The Economic School you’ve barely heard of : Austrian School

The author of this article titles it as “The Economic School You’ve Never Heard Of”. I have been kinder and replaced never with barely. But yes the author could be just right. It is highly unlikely that today’s economists have never heard about the Austrian School of Economic thought. I just wrote about reading dead economists but we have case for many important things being just dead in economic teaching.

Valentin Schmid of Epoch times writes a nice piece about the forgotten yet highly important teachings from Austrian School (HT: Cafe Hayek blog).

Mainstream economics is under heavy pressure. Consistently wrong policies and forecasts have damaged the field dubbed “the dismal science.” But what do critics propose should supersede the prevailing neo-Keynesian and neoclassical schools? Almost all alternative economists are calling for more government involvement to “fix” the free market and make it work better.

But there is one school of economics, once prevalent in academia until it was pushed into obscurity, that places the power to fix the world’s problems in the hands of the people.

“Economists err if they forget that economic life existed before them and that it operates, for the most part, independently of them,” American economist Peter J. Boettke wrote in his book “Living Economics.”

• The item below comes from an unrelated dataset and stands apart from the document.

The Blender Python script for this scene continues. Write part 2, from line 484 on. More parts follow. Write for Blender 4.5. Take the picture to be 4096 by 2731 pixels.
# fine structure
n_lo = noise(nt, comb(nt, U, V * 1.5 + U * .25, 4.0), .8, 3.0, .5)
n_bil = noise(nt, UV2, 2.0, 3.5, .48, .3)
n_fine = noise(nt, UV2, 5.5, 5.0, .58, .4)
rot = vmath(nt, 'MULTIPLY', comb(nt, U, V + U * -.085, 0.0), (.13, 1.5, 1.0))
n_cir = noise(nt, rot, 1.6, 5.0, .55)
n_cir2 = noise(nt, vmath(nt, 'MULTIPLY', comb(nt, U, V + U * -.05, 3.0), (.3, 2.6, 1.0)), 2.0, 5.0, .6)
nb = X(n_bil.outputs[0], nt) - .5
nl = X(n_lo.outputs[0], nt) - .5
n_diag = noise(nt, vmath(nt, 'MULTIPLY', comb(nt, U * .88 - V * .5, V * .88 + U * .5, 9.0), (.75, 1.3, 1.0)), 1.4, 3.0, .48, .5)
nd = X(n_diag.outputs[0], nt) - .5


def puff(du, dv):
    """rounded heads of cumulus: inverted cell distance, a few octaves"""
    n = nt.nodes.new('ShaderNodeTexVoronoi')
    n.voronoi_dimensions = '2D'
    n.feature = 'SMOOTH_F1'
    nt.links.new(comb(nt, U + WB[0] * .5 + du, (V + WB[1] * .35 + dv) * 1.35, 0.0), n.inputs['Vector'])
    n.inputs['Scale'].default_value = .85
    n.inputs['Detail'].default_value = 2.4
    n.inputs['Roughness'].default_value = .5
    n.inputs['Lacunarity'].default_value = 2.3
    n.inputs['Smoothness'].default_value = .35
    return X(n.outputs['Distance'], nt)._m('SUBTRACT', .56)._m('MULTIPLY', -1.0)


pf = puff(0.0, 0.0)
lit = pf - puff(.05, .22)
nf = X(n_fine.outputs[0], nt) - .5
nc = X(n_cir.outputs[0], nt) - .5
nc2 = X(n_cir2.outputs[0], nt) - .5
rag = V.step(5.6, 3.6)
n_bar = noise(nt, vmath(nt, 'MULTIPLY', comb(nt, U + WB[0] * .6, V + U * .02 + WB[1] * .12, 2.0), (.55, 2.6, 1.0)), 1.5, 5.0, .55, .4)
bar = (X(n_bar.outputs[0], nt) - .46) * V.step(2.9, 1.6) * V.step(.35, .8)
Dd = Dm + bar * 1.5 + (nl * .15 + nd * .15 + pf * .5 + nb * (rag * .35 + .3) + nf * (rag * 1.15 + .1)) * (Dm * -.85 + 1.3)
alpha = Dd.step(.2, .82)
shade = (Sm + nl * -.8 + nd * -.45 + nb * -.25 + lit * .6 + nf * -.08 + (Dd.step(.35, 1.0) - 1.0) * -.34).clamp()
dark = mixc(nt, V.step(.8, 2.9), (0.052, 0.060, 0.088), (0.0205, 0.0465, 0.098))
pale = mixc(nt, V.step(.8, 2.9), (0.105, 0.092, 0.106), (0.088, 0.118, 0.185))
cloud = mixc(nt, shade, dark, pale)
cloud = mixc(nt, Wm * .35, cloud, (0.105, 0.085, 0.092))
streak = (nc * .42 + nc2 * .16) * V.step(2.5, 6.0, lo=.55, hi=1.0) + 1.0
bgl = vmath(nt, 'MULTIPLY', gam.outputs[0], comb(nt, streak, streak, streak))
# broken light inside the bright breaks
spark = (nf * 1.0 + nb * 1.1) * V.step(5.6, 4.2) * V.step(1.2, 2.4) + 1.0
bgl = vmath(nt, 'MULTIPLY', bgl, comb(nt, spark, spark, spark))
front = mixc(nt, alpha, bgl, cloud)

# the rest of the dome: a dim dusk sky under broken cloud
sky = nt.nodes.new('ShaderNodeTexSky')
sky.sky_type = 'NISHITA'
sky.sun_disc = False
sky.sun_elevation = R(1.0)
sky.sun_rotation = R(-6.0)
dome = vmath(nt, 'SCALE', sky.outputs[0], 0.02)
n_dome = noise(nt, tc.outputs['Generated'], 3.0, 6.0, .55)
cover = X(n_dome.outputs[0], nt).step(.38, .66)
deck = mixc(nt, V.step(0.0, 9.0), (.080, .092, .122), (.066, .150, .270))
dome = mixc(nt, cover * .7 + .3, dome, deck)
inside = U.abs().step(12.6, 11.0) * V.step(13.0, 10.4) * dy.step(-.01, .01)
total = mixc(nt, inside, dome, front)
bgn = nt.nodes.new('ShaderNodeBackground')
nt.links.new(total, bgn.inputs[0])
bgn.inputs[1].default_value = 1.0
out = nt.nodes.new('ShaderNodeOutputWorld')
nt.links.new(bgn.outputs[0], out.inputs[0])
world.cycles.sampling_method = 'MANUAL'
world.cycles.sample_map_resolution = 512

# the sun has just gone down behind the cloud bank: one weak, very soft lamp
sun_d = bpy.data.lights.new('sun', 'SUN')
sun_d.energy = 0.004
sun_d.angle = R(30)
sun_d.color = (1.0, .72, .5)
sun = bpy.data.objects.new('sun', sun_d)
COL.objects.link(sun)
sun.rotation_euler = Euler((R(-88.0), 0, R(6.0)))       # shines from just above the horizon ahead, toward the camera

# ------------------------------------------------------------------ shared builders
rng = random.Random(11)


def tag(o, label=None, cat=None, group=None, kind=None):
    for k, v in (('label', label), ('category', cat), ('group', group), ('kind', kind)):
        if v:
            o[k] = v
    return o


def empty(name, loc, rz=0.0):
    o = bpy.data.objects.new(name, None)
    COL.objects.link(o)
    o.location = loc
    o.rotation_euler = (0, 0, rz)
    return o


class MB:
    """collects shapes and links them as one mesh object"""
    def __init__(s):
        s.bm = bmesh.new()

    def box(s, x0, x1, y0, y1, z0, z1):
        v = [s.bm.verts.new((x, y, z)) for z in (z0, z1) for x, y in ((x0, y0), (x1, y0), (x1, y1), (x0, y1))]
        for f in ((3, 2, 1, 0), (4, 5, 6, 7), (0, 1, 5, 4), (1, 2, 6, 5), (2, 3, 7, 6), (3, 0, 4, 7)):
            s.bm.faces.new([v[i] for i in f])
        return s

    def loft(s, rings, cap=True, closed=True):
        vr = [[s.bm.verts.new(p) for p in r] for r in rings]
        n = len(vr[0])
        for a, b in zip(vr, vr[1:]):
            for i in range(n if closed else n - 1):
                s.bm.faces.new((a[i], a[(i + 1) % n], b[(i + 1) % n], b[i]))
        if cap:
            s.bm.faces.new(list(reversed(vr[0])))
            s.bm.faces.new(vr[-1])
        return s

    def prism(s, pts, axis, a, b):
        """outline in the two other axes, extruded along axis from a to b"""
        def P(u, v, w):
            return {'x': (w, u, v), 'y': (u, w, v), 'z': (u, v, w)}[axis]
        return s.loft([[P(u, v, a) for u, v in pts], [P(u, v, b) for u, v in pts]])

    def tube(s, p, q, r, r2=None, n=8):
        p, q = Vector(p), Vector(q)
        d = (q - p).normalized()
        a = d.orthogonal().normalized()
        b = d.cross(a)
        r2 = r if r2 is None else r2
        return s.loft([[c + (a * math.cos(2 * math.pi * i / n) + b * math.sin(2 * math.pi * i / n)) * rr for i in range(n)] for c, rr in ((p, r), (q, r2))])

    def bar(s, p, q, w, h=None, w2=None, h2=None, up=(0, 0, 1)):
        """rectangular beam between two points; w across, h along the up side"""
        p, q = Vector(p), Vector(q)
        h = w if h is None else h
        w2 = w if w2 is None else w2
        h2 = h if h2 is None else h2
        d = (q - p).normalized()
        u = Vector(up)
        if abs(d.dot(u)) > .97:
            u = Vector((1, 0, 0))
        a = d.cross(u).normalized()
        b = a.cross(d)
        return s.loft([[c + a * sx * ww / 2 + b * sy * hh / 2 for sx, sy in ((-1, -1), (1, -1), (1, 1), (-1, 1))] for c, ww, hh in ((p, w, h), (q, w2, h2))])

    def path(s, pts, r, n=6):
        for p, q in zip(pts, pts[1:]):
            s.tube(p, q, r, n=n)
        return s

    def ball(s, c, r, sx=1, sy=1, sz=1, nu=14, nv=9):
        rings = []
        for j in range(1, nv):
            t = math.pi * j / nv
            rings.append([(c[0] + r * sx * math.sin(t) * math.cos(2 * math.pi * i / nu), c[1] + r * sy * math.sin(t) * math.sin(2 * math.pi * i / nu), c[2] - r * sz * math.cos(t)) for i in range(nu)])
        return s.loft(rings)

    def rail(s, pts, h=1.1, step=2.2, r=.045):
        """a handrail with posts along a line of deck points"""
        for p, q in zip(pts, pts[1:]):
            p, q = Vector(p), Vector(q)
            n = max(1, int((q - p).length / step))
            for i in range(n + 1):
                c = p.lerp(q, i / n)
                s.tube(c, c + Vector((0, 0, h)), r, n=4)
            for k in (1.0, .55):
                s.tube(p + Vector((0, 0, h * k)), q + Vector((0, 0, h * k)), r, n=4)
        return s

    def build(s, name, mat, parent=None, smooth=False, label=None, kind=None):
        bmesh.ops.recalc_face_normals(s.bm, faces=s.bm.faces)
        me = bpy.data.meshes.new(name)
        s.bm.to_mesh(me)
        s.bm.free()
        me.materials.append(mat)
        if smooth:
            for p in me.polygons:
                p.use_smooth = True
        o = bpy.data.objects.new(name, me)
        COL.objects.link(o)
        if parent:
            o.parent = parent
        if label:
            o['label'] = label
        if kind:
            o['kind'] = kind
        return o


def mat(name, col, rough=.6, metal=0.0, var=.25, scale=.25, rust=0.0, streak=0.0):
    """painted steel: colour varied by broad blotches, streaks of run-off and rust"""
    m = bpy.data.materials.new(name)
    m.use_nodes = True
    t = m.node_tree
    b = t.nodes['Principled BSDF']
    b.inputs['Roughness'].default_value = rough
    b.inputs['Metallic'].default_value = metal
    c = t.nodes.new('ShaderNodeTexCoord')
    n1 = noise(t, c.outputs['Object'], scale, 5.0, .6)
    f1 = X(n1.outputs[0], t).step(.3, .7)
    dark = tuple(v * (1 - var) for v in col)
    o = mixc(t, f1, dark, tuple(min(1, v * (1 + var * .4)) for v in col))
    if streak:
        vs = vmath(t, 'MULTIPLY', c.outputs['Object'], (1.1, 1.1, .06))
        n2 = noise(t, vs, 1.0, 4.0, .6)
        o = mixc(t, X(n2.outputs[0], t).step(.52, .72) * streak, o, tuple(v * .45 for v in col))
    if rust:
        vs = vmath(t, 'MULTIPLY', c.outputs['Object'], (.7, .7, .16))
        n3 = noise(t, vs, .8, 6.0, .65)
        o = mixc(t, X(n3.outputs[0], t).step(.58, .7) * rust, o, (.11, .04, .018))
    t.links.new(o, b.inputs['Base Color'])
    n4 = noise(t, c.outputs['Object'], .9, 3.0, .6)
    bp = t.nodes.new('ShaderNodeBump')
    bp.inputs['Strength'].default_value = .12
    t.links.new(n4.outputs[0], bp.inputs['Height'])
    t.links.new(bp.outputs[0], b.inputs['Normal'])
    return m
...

Economics was once tasked with describing how man manages the world’s scarce resources, a process far older than economics as a science. But it has morphed into a field that blames the individual and reality for not measuring up to its theories, and then uses the coercive power of the state in an attempt to shape individuals and reality according to its ends.

The Austrian school of economics, the once dominant school of economic thought at the turn of the 19th century, focuses on the individual—and his or her actions and motivations—to explain economic life. It derives its name from the many scholars from Austria who developed 19th-century classic liberalism into a coherent explanation of economic life.

“Economics is in reality very simple. It functions in the same way that it did thousands of years ago. People come together to voluntarily engage in commerce with one another for their mutual benefit. People specialize and divide work among themselves to advance their condition,” writes modern Austrian economist Philipp Bagus in his book “Blind Robbery!”

The crucial thing to understand is economics existed much before economists made it into a subject. Thus, to unnecessarily complicate and glamorise the subject is not really needed. People did fine even before all these theories shaped up.

Further:

This approach to economics can do without the complex mathematical models of the current schools because it admits that perfection doesn’t exist. There is no equilibrium. Things aren’t perfect, but the best possible solution to economic problems will be found by private individuals acting voluntarily, each assessing new situations for themselves.

“This is precisely what the price system does under competition, and which no other system even promises to accomplish. It enables entrepreneurs, by watching the movement of comparatively few prices, as an engineer watches the hands of a few dials, to adjust their activities to those of their fellows,” Nobel laureate Friedrich von Hayek wrote in his 1944 classic “The Road to Serfdom.”

This acceptance of imperfection, and the insight that those on the ground are best suited to make decisions about allocating scarce resources, avoids the false promise that central planning can solve every problem if only the right people are in power.

Even if central planners, including politicians and bureaucrats who pass laws and regulations, are not corrupt, they can never have enough information to make the right decisions for all individuals impacted by their directives.

They are also insulated from the consequences of their decisions, since their offices are protected until the next election. They have “no skin in the game,” as contemporary philosopher Nassim Taleb put it.

Hmm..fascinating..takes much of economics hubris and arrogance away.

Unless we teach history of economic thought, how is it that we are ever going to learn about all these schools and thoughts?